St. Augustine early in his life lived a life of pleasure and debauchery, and walked away, far away from the path of righteousness in God. He sought meaning in life, and yet he was not able to find it in all the pleasures of the world that he had experienced. His mother, St. Monica prayed hard for him, that he would return to God, and repent all of his wayward life. She never gave up on him, even though he did all things evil imaginable, seeking the pleasures of the world, and tried to find comfort in reason and rhetorics.

Eventually St. Augustine returned to God and made a full conversion back to the cause of Christ, not least because of the role his mother had played, and even more so, the very conviction by St. Augustine himself as he journeyed through his life, through tumult and times of confusion. In the end, he became a great defender of the faith, the bishop of Hippo, and through his writings, many people, even today, still benefit from his enlightenment on us on our faith, and on the tradition of the faith of the Apostles.

He is truly worthy of his title of the four greatest Doctors of the Church, and indeed a pillar of the Church and the faith. However, do note that he was once too a great sinner. Precisely, brethren, even sinners are not out of range for salvation. Indeed, great saints were often once great sinners too. In fact, as what Archbishop Fulton Sheen, the renowned Archbishop once had said, that the greater the sin one has in them, the closer one is to the throne of God, that is the throne of mercy. With greater sin and greater understanding of one’s sin does bring one to closer realisation of one’s mortality and weakeness, and can spur us into seeking God’s mercy, as St.
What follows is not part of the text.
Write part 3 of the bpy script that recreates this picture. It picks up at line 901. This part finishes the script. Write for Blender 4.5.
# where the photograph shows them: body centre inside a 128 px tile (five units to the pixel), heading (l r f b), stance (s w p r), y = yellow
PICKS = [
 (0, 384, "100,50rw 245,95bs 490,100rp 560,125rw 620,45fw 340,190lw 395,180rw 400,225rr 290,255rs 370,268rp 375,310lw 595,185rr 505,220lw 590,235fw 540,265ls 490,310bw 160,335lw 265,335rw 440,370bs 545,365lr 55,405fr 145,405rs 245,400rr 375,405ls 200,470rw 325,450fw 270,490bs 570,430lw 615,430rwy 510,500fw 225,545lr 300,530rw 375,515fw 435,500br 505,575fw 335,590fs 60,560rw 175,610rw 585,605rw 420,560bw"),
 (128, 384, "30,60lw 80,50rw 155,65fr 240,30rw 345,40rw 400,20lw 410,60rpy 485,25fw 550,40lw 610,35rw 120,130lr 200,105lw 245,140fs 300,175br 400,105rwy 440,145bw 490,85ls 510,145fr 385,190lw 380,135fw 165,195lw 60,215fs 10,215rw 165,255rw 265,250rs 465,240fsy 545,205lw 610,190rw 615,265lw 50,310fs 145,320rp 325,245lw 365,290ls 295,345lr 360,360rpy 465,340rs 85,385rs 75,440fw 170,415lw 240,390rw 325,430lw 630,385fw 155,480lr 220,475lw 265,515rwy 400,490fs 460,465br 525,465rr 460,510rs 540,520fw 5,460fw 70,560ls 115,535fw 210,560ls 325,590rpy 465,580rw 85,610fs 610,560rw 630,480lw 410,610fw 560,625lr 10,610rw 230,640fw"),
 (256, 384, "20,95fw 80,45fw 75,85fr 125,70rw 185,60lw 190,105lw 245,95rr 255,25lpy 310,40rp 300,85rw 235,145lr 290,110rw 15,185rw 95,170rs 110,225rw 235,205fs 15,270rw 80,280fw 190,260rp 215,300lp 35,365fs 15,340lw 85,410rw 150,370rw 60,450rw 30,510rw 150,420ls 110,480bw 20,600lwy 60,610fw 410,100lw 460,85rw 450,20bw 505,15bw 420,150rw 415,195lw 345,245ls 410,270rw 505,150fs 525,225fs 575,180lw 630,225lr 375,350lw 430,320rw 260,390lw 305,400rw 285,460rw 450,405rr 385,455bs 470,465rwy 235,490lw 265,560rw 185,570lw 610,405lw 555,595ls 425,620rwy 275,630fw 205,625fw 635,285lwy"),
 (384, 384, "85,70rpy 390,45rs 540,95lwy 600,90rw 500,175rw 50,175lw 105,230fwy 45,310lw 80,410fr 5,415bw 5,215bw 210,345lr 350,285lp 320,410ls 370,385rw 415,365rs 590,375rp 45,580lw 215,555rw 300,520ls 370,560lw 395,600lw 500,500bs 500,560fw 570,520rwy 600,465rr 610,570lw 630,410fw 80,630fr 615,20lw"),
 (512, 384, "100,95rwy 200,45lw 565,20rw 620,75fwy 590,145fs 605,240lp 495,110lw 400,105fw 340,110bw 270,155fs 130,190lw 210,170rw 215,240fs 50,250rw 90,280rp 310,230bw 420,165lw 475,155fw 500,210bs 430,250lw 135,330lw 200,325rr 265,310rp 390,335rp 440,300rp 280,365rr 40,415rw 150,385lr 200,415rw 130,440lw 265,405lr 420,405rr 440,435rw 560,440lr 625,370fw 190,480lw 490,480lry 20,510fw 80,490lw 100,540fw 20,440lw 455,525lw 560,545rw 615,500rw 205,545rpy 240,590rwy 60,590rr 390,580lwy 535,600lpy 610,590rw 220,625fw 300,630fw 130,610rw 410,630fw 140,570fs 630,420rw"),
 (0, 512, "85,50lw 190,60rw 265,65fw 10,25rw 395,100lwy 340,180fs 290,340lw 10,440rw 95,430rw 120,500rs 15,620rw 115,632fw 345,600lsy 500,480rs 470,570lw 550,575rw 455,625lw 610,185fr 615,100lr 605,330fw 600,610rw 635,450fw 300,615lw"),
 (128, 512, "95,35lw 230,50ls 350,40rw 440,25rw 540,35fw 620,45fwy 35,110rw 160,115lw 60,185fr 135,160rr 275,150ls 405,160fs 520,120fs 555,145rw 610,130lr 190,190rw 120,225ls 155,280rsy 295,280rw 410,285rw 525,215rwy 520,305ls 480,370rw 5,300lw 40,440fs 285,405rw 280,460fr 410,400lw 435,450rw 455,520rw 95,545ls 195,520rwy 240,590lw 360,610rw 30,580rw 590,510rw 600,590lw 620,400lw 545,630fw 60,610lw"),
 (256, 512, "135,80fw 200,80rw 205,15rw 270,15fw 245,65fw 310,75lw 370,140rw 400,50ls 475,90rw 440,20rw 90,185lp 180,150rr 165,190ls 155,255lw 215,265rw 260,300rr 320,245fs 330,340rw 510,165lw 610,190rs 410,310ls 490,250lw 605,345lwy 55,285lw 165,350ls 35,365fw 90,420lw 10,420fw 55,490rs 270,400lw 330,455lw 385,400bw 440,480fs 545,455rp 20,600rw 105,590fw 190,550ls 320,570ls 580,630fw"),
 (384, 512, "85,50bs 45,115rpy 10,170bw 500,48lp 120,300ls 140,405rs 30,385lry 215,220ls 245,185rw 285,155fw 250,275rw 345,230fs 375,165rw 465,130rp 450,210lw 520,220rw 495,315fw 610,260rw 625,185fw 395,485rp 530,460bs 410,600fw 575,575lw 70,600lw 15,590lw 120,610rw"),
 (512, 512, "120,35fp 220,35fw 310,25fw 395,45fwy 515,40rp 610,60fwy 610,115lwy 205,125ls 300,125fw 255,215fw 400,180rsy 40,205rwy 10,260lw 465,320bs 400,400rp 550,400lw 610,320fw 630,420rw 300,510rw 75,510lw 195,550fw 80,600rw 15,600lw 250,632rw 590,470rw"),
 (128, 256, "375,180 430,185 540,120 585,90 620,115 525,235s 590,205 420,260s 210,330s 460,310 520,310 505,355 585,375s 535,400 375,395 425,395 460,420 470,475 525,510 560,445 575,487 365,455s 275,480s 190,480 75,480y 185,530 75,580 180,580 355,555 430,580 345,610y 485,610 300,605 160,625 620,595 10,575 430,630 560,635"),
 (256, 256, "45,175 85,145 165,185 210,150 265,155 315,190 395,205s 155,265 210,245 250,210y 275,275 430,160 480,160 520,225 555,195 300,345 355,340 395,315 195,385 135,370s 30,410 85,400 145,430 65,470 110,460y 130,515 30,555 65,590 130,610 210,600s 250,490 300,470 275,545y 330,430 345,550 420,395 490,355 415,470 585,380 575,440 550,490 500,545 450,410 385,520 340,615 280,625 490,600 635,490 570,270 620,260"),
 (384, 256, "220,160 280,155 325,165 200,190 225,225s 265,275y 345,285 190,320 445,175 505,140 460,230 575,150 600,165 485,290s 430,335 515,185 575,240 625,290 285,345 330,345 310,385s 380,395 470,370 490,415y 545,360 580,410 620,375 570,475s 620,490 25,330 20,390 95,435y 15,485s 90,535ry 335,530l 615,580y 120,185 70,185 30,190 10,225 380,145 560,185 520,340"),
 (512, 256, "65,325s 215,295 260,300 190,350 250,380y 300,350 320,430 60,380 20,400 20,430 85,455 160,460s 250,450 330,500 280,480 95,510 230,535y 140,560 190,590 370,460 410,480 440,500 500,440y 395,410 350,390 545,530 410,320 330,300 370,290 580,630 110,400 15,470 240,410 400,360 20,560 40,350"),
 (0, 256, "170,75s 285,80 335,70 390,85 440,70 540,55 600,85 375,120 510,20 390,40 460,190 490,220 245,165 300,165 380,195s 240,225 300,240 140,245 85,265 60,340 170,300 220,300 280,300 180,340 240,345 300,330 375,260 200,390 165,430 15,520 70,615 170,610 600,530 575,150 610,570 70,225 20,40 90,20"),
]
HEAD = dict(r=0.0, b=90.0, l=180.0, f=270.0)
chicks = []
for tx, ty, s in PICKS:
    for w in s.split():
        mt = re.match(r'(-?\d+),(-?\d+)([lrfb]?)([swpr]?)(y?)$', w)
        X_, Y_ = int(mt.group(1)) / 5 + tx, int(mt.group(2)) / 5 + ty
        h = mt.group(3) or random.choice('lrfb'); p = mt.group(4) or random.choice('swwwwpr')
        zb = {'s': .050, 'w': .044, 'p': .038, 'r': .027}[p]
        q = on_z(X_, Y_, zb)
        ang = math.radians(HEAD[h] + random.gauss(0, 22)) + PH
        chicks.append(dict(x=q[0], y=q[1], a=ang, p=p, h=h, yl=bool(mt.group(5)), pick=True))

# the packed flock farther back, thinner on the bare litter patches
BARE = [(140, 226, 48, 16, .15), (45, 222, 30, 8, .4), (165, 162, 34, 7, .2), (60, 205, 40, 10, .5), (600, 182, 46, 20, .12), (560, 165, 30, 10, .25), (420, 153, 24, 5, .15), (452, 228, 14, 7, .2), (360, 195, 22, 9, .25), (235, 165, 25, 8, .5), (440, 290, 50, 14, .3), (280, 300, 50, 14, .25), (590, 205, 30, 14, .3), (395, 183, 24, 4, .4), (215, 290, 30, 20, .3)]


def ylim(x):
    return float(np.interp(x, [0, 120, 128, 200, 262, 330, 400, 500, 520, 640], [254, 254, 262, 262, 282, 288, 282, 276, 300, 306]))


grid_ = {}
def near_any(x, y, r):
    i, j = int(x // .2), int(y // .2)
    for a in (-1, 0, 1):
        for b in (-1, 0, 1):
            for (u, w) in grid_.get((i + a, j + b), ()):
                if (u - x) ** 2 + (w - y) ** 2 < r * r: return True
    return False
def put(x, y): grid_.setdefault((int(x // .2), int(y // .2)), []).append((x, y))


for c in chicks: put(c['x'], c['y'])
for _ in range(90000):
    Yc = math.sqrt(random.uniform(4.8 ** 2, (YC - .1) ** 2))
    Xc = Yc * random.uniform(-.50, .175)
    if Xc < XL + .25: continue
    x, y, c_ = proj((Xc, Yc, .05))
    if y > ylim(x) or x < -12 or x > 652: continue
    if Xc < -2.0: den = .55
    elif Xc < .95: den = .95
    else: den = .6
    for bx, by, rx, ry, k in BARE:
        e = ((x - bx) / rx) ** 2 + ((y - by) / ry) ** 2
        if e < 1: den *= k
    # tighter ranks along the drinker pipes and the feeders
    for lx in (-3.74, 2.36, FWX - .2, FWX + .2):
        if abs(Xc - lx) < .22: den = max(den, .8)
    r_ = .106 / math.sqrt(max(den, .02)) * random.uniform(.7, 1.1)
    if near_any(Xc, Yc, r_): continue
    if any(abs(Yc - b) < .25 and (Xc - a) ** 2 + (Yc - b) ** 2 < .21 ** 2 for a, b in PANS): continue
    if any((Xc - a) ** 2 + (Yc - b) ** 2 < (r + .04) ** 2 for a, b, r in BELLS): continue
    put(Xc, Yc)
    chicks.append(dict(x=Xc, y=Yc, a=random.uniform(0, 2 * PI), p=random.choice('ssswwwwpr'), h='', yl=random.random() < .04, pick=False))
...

Augustine had once done.

Therefore, brothers and sisters in Christ, we who are sinners should follow the example of St. Augustine, who sought God after he had done great sins before God, and who was turned from the path of sin into the path of salvation in God. He felt empty when He lacked God in his heart, and went all the way to find the fulfillment, which eventually he found in God, who gave him true and complete satisfaction and providence. The same too should happen to us, and let us not be like the Pharisees and the teachers of the Law, whose mouth is full of pious words and prayers, and yet their hearts are empty, lacking God in them.

May St. Augustine of Hippo be our source of inspiration, as does his mother, St. Monica, that we who are in this world, great sinners before God, may acknowledge our unworthiness and our sins, and seek to ask forgiveness from our merciful and loving God, He who is the Divine Mercy, and He who cares and loves for all of His children. St. Augustine, pray for us, intercede for us before God, that just as once He had forgiven you and turned you into a great pillar of the faith, may the same also happen to us. God bless us all with His love. Amen.